Social Media and Stress: Is There a Connection?

In today’s technologically-connected world, some type of media is always at our fingertips. Literally. You only have to pick up your smartphone to be connected to your network of friends and family or to see the latest news headline. While the convenience is nice and there are lots of ways in which such accessibility can be useful, there is a connection between social media and stress. Let’s take a critical look at the media you’re consuming and the ways in which it can affect your peace of mind.

the relationship between social media and stress caused by fingers scrolling on a cell phone

Types of Media

Unlike previous generations, we are now inundated with more media than ever before. Facebook, the first major digital social media platform, wasn’t invented until 2004. And then, it took a few years to really gain popularity. Others soon followed and new ones pop up every day. These sites give you an up close and personal view of what’s going on in the lives of your friends, family members, and colleagues like never before. They also provide you with up-to-the-minute news stories, giving you access to current events in unprecedented ways. But, that’s not all. For years, we’ve also had TV, radio, and newspapers. These types of media may not be as immediate in their use, but they do add to the array of media consumption we experience each day. This constant barrage of information is enough to give a person a headache!

Social Media and Stress

Exposure to all this media on-demand can cause a great deal of stress in a number of ways. When you’re glued to your smart phone, answering every alert while also trying to pay attention to the world around you, your senses are bound to become overloaded. This overload leads you to feeling drained and stressed out. It can all become too much, having to be “on” all the time and ready to answer to emails, social media, and the latest world events.

In addition, all of this input can become intrusive. It cuts into your personal life and your work world. Many of us feel obligated to deal with work messages and crises at the drop of the hat, even while trying to enjoy leisure time with our families and friends. Being exposed to the news regularly is another way social media and stress are tied. It can be traumatic to see and hear about terrible events occurring in the world around you. Reliving that trauma several times a day simply compounds it, even when it isn’t something that is directly happening to you.

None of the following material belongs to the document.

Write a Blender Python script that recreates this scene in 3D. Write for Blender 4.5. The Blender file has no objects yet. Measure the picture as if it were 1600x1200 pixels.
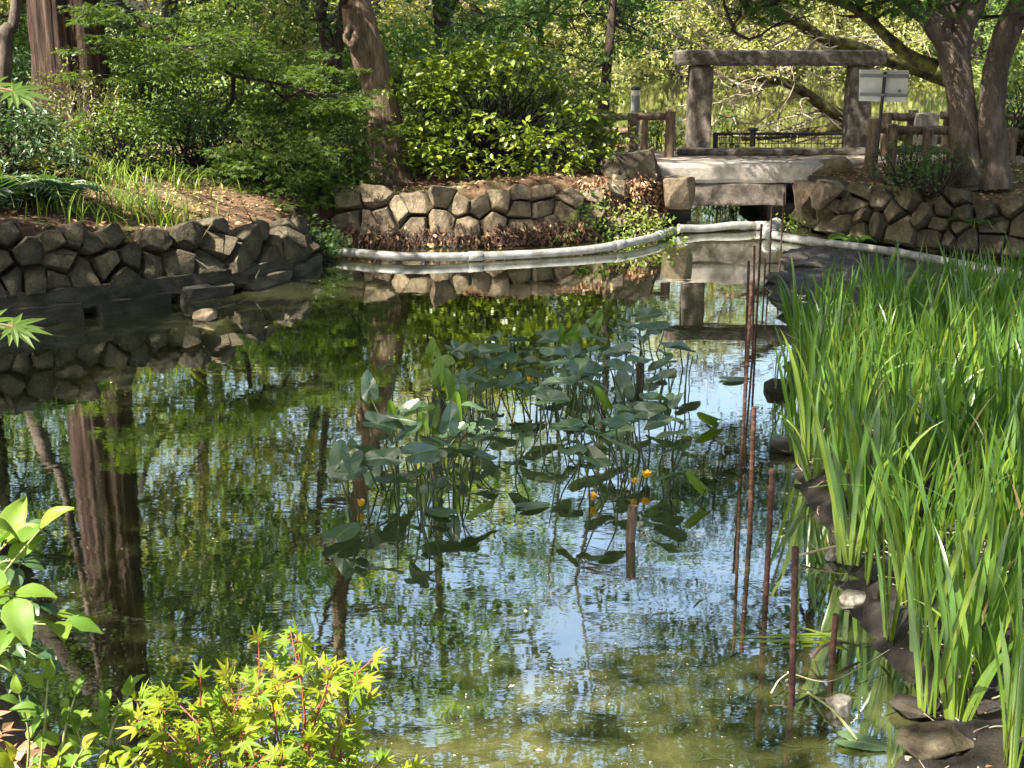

Finally, there’s the stress of comparison. Social media can often lead to FOMO or “fear of missing out,” along with comparison. We can feel like our lives don’t measure up to those of our online friends. We begin to measure our importance by the number of likes we get on our latest post, too. Many young people suffer from depression because of this.

How to Cope

First and foremost, limitation is the key to finding balance. Decide what types of media are most important to you and limit the rest. Then set a schedule for when you’ll access that media. Be vigilant and try not to sneak peeks. You can download apps on to your phone and laptop to help you. Sometimes a media fast is in order if you find that your use of social media borders on obsessive.

Soon, you’ll find your reliance becoming less and your mood beginning to level out. In addition, find substitutions for your media access. Spend time focusing on projects that are important to you or actually talking to people face-to-face. You’ll see how productive and social you can really be. Also, when you do sit down with a form of media, be sure you’re looking at just one thing at a time. Multitasking is actually a contributor to stress. It’s best to sit and scroll through your Facebook feed before moving onto Instagram or flipping on the local TV news.

Hopefully, this overview gives you some insight into how a daily barrage of media can affect you. Now that you’re aware, you can be a smart consumer of the media you choose and begin to feel calmer throughout your life.